◆ **Task requirements**: Where a line below holds the string "scene", copy that line.

◆ **Records**:

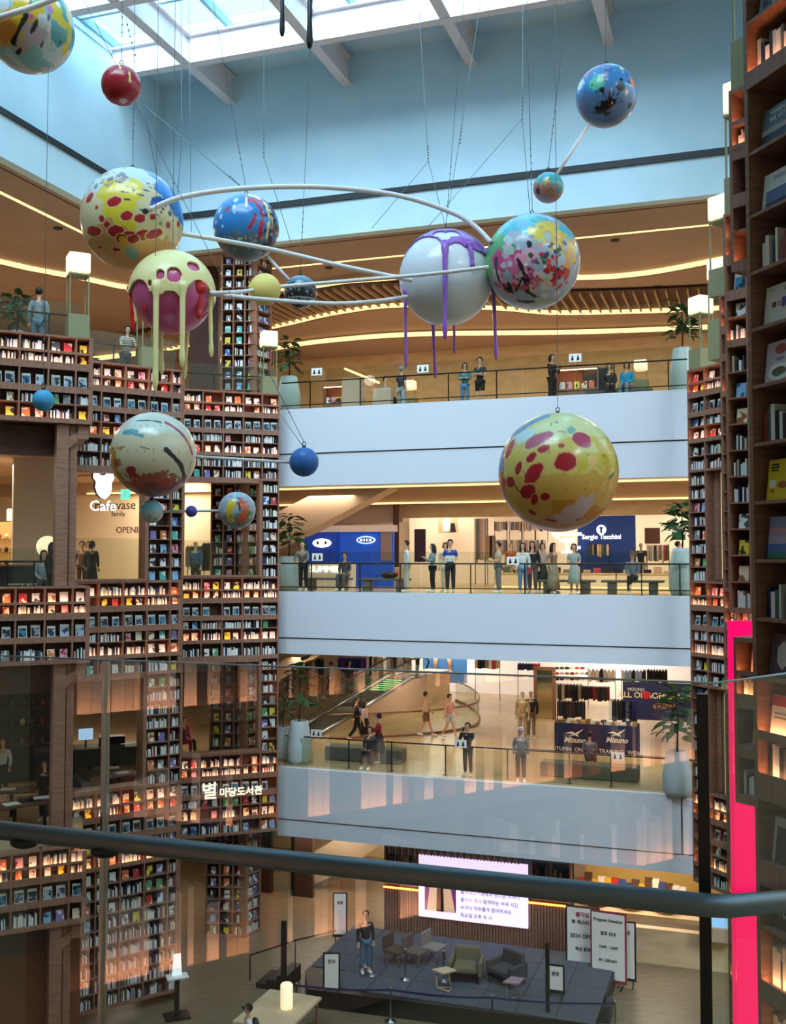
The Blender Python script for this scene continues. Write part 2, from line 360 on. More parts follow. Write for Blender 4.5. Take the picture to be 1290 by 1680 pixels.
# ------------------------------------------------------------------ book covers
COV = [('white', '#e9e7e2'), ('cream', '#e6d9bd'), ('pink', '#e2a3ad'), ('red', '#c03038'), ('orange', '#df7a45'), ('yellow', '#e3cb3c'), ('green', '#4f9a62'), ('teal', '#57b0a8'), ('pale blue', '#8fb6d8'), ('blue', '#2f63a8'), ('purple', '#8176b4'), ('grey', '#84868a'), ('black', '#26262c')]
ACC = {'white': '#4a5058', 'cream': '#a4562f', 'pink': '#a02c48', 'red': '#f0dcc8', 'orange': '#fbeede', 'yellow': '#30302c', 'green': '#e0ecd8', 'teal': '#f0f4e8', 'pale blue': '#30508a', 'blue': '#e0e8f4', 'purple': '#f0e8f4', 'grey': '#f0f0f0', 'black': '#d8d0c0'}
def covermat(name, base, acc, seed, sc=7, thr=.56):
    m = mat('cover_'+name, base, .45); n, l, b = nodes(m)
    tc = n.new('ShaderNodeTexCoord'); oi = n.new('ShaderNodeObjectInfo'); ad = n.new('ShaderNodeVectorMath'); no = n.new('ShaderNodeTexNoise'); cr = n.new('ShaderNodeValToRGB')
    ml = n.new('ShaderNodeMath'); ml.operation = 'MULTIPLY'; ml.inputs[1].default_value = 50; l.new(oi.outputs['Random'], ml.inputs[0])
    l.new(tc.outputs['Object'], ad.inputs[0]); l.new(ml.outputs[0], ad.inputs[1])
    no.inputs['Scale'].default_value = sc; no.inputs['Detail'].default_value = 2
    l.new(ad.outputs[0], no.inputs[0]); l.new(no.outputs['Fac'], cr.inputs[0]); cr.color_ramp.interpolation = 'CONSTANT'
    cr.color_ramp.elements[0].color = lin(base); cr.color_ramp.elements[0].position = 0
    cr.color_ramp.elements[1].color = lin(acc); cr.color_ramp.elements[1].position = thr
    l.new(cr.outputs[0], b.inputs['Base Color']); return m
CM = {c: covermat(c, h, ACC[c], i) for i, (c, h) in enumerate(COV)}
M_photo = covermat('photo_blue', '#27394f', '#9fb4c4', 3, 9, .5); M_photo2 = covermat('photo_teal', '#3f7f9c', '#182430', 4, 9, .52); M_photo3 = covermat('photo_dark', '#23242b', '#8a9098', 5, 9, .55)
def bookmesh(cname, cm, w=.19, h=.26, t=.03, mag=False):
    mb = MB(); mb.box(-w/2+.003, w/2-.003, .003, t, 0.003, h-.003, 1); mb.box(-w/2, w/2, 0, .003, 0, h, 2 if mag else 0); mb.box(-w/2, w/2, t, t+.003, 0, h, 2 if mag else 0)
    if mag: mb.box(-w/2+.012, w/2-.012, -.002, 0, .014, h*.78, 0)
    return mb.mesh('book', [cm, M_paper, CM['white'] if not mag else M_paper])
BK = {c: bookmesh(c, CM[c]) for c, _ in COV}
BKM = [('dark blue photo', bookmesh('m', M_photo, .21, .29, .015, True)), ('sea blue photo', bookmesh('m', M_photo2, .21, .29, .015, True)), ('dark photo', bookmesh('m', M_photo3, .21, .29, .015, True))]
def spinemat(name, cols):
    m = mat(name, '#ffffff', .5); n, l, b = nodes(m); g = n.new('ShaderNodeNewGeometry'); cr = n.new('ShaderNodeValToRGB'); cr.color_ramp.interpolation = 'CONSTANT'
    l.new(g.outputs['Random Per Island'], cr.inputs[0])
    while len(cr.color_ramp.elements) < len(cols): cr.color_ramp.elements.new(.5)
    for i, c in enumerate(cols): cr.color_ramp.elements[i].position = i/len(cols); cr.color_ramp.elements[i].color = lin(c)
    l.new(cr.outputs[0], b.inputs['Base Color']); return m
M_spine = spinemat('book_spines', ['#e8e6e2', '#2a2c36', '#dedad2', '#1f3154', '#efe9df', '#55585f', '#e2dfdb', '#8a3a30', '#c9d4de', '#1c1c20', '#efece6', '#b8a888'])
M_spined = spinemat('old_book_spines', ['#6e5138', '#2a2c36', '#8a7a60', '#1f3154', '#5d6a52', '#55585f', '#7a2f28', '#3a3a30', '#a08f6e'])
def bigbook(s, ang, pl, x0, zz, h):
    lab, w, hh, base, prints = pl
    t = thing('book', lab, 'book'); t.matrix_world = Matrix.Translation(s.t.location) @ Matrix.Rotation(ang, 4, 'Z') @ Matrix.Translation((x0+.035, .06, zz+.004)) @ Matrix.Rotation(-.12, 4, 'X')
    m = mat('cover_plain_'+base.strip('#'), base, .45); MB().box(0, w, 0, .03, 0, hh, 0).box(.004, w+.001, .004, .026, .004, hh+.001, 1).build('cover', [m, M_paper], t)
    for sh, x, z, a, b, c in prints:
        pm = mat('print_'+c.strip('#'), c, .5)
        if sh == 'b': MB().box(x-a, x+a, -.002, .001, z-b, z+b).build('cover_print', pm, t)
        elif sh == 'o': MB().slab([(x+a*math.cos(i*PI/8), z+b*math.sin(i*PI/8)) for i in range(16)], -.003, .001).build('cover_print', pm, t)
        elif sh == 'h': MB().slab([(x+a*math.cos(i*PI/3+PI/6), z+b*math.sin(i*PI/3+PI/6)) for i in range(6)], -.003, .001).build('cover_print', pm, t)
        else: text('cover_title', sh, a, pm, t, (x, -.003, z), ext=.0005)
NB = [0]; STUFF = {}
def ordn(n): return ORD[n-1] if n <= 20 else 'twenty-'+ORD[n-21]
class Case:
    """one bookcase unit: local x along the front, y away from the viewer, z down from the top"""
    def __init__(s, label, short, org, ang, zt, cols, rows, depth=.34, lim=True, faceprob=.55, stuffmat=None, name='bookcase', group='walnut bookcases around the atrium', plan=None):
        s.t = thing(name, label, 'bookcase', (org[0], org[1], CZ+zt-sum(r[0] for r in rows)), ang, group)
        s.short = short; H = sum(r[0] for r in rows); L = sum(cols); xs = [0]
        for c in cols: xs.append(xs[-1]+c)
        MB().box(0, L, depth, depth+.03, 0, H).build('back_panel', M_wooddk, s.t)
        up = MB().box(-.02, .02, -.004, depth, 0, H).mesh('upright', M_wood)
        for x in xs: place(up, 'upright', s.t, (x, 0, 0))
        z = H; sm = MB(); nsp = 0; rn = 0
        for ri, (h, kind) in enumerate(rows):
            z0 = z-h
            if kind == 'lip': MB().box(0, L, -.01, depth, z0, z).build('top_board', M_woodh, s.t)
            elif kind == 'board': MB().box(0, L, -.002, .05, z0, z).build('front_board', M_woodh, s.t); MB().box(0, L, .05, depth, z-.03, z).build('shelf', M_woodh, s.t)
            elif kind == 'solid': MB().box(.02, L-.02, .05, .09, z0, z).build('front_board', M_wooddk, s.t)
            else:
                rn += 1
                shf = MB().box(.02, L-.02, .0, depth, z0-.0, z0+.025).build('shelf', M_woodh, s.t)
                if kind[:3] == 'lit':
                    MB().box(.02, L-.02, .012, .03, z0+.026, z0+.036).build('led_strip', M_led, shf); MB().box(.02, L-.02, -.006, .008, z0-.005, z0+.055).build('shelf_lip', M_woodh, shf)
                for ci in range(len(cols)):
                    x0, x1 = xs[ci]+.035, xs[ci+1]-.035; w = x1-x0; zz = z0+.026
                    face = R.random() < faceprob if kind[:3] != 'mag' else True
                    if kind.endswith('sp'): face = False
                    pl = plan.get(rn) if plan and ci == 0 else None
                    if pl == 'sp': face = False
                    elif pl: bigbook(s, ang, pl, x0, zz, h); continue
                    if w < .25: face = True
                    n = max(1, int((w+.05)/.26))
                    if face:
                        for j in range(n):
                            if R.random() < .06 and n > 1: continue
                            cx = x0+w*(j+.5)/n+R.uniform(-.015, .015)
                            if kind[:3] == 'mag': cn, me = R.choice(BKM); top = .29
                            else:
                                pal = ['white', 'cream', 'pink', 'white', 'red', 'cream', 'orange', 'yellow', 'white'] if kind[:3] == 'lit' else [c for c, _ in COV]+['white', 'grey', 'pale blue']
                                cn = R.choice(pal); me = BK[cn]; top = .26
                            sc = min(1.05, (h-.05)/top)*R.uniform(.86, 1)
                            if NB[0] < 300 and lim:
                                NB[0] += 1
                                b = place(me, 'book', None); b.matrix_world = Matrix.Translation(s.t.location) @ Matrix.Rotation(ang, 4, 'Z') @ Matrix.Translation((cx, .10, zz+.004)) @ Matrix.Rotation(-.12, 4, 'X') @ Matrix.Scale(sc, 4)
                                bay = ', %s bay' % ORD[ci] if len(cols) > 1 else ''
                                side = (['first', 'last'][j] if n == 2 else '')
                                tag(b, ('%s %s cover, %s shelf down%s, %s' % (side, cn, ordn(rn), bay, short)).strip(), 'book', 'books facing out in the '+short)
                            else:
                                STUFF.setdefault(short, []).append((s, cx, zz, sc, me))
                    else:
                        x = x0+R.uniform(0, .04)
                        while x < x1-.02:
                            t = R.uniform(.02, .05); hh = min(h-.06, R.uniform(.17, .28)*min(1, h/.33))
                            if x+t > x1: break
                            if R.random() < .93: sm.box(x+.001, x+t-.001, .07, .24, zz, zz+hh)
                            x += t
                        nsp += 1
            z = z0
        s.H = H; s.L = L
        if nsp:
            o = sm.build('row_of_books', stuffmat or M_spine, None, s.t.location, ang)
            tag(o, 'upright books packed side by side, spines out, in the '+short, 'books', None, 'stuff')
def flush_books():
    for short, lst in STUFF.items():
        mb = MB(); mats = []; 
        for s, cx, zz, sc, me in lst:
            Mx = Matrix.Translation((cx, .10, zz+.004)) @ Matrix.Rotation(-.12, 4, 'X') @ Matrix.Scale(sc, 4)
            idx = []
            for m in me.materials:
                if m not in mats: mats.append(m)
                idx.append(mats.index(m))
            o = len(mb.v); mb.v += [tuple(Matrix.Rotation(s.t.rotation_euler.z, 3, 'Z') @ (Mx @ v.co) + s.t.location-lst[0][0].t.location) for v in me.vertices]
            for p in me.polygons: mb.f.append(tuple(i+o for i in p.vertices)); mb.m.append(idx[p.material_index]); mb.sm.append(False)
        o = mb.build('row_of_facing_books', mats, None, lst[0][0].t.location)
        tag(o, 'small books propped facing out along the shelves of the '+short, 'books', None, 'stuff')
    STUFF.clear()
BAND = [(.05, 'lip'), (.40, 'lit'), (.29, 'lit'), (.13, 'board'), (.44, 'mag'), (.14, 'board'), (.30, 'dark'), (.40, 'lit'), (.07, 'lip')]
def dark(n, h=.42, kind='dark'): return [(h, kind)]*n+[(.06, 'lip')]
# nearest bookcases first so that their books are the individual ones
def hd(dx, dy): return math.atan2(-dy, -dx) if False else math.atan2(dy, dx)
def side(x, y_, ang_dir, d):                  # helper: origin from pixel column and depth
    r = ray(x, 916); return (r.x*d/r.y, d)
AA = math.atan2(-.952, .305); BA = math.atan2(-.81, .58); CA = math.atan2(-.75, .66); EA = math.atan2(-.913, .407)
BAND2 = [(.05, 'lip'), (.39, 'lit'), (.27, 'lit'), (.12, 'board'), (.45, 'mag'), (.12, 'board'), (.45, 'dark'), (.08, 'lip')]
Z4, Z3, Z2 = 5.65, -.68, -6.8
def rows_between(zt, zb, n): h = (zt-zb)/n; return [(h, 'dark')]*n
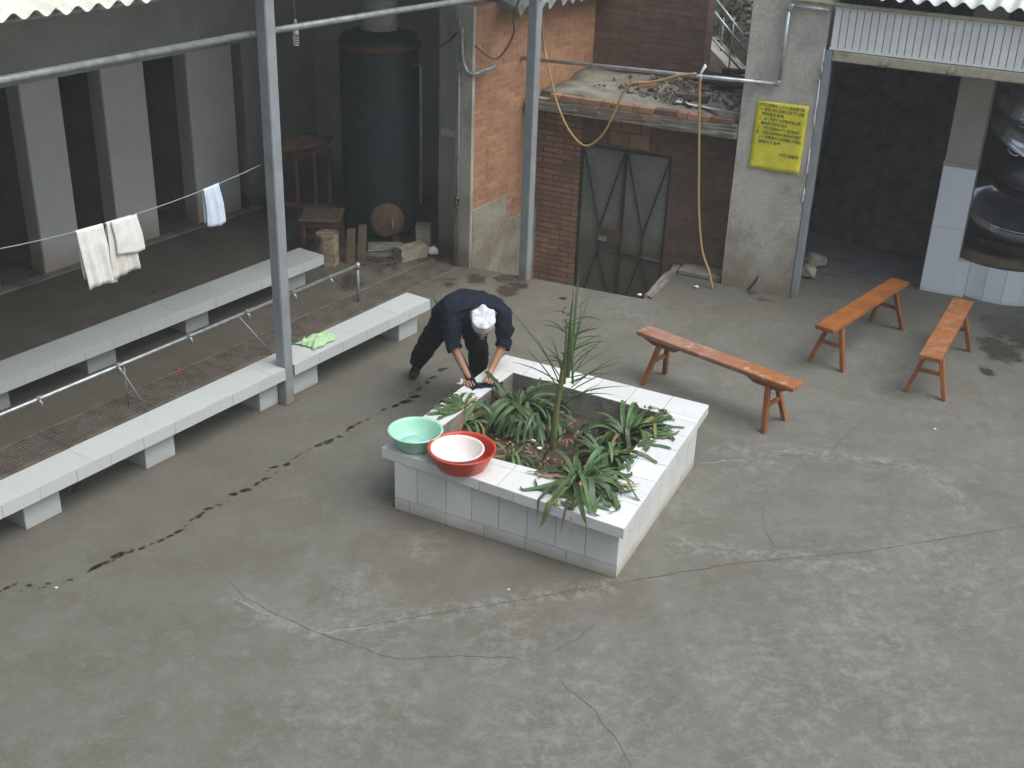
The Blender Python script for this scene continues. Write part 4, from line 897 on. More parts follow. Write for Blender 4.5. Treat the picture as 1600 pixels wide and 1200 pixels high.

◆ **Exercise output**:
The Blender Python script for this scene continues. Write part 2, from line 360 on. More parts follow. Write for Blender 4.5. Take the picture to be 1290 by 1680 pixels.
The Blender Python script for this scene continues. Write part 4, from line 897 on. More parts follow. Write for Blender 4.5. Treat the picture as 1600 pixels wide and 1200 pixels high.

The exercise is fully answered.